Porque la literatura también sirve para tomar distancia frente a una realidad asfixiante. Incluso pueden descartarse las excusas para el relato autobiográfico, tal y como asegura la voz narrativa de El ruletista:
"(...) la literatura no es el medio adecuado para decir algo real sobre uno mismo. Con las primeras líneas que despliegas en la página, en esa mano que sujeta la pluma entra, como en un guante, una mano ajena, burlona, y tu imagen, reflejada en el espejo de las páginas, se escurre en todas direcciones como si fuera azogue, de tal manera que de sus burbujas deformadas cristalizan la Araña o el Gusano o el Fauno o el Unicornio o Dios, cuando de hecho tú solo querías hablar sobre ti. La literatura es teratología."

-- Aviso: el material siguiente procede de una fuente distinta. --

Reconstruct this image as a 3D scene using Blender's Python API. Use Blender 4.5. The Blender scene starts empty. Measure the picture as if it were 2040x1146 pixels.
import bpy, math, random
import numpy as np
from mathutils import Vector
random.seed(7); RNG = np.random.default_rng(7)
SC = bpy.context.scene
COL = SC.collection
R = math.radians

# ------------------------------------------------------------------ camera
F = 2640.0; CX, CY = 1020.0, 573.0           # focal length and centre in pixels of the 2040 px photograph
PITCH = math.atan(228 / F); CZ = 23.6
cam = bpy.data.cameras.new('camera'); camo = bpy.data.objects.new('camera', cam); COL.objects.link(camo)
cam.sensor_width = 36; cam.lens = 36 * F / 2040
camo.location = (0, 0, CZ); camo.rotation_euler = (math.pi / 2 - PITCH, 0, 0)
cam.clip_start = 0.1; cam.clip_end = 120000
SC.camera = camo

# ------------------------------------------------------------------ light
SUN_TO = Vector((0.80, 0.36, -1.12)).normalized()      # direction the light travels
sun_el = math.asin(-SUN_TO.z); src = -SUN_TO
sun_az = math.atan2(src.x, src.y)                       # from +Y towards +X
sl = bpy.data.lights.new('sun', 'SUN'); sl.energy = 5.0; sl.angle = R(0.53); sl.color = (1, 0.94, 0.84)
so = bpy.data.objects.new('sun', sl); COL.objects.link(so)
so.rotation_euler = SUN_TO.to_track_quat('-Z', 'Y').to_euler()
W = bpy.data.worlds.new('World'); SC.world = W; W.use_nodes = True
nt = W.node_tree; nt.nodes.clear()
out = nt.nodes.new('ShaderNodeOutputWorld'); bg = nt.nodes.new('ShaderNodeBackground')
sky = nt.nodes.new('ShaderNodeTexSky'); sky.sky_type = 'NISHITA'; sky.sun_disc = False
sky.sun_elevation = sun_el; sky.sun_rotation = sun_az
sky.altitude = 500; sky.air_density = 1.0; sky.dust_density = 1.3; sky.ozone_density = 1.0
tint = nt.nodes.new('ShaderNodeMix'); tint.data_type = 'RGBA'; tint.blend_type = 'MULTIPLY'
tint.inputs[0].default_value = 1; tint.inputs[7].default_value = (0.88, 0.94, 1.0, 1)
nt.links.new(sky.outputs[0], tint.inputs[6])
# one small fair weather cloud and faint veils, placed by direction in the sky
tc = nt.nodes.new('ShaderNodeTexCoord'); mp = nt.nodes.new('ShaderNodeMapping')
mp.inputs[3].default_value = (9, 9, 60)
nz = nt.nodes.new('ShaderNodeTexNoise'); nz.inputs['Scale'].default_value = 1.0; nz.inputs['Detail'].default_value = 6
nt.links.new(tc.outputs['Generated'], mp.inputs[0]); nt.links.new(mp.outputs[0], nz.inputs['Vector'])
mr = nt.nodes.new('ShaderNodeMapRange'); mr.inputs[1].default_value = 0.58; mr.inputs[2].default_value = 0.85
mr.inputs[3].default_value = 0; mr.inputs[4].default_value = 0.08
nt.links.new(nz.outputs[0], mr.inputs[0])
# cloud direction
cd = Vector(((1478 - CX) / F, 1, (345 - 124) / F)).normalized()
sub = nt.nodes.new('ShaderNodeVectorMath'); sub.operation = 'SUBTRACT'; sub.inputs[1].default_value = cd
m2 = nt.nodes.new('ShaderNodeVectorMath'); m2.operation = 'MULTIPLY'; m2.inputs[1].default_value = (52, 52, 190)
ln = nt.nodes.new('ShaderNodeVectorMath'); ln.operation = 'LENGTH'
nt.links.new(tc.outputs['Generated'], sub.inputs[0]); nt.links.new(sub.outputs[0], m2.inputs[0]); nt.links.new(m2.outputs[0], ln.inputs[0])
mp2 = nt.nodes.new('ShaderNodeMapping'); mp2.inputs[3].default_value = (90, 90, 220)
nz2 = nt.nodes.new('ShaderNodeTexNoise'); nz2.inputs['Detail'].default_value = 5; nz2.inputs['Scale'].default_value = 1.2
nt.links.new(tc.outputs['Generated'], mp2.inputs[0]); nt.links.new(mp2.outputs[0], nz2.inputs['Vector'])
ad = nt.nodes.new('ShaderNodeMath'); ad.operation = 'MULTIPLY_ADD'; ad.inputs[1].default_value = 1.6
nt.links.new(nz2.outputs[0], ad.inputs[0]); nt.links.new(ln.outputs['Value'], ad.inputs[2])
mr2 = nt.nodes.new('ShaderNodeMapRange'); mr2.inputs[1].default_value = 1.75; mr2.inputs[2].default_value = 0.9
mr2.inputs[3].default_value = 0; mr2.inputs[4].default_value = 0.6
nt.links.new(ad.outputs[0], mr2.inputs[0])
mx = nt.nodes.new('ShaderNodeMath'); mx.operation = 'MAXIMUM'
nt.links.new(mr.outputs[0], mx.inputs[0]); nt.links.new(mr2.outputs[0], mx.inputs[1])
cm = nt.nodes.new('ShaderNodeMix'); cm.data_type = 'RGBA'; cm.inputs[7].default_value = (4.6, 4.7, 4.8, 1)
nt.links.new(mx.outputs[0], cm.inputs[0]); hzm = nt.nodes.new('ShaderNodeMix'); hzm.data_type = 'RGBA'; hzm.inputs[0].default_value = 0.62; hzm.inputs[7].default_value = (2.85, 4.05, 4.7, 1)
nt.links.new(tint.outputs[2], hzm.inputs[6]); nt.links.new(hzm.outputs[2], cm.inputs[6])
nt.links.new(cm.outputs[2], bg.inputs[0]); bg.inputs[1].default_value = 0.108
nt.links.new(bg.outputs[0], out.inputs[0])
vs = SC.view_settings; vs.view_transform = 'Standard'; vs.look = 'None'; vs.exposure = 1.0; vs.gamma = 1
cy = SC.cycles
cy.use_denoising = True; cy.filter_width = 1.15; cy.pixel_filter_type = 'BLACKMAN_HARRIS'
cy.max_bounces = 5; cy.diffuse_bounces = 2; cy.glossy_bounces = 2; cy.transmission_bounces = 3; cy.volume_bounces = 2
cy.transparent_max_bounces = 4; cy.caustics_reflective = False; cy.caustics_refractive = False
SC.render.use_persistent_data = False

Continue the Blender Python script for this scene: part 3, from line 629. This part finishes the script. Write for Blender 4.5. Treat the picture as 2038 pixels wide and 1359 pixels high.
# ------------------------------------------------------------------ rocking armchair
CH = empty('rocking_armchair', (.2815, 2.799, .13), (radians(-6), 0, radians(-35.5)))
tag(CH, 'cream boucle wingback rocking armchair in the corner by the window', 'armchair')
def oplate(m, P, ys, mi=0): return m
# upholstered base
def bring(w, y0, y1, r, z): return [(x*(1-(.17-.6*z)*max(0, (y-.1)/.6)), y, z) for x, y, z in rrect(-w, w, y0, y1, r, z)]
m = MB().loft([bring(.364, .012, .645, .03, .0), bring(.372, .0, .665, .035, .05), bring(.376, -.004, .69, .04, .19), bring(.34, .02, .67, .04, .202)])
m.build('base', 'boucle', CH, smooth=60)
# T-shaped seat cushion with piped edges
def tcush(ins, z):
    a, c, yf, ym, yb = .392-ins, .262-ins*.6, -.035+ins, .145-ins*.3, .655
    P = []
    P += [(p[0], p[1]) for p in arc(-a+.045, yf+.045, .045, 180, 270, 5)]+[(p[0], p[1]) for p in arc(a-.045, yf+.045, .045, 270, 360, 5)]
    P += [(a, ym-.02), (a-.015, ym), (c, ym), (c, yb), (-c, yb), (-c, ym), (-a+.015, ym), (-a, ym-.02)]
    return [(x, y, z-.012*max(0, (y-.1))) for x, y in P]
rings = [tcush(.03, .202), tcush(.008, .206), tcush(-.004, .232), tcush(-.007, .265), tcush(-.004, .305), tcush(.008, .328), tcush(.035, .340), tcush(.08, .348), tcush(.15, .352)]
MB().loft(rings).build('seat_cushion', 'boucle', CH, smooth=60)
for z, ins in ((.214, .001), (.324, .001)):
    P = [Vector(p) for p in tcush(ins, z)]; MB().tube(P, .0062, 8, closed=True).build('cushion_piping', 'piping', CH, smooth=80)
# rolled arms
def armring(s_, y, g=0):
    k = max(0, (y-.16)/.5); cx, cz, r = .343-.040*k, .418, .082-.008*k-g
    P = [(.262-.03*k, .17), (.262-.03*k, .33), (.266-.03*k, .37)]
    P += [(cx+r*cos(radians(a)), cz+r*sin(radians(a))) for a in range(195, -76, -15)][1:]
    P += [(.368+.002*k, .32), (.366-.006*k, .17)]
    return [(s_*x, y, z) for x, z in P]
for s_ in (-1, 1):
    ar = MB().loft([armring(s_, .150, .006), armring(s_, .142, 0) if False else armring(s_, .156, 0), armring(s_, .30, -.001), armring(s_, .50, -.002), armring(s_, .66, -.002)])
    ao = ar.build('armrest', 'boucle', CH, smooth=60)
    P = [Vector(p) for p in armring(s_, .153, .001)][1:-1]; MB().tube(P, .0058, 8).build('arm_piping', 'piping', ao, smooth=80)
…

Teratología, la ciencia de las criaturas anormales, de aquellos seres que nos inquietaban en en esa maravilla cinematográfica firmada por Tod Browning titulada Freaks (en España, La parada de los monstruos). El protagonista de El ruletista podría ser uno de estos monstruos, un ser que triunfa en los bajos fondos de Bucarest jugándose la vida en el mercado subterráneo del juego de la ruleta rusa, un juego tan definitivo que en él se apuesta lo más preciado, o como Egor, el ser deforme de REM. Precisamente este REM casi puede calificarse de novela corta, debido a su longitud. Es una narración desconcertante, asfixiante en muchas de sus páginas, totalmente heredera de Borges menos en una de las características principales de los cuentos del maestro: su brevedad. Lo que se cuenta en REM, el argentino lo hubiera condesado magistralmente en cuatro o cinco páginas y le hubiera quedado un relato con mucha más fuerza que la fatigosa desmesura de Cartarescu. Las narraciones precedentes, El Mendébil y Los gemelos son los principales valedores del título del conjunto de relatos, Nostalgia. Cartarescu transmite en sus páginas, impregnadas de realismo mágico, las sensaciones de la infancia, cuando el pequeño mundo donde transcurre la existencia de cada uno y los amigos de aquella época, se convierte en un universo fantástico donde todo es posible y en el que pueden respirarse bocanadas inmensas de felicidad, por más que estas estén impregnadas a veces de matices siniestros.
El último cuento, El arquitecto, recupera la maestría absoluta de El ruletista y nos vuelve a contar la historia de un personaje obsesivo, cuyas acciones van a tener finalmente unas repercusiones absolutamente insospechadas. Si quieren acercarse con prudencia a Cartarescu, recomiendo leer primero el volumen que sacó Impedimenta dedicado solo a El ruletista. A partir de aquí, si esta experiencia les parece tan gozosa como a mí, pueden ir acercándose al resto de su producción, sabiendo que los dedicados a la nostalgia no cuentan con un artefacto narrativo tan ágil, aunque la escritura del autor rumano siempre es primorosa, hija del aprendizaje de los mejores maestros.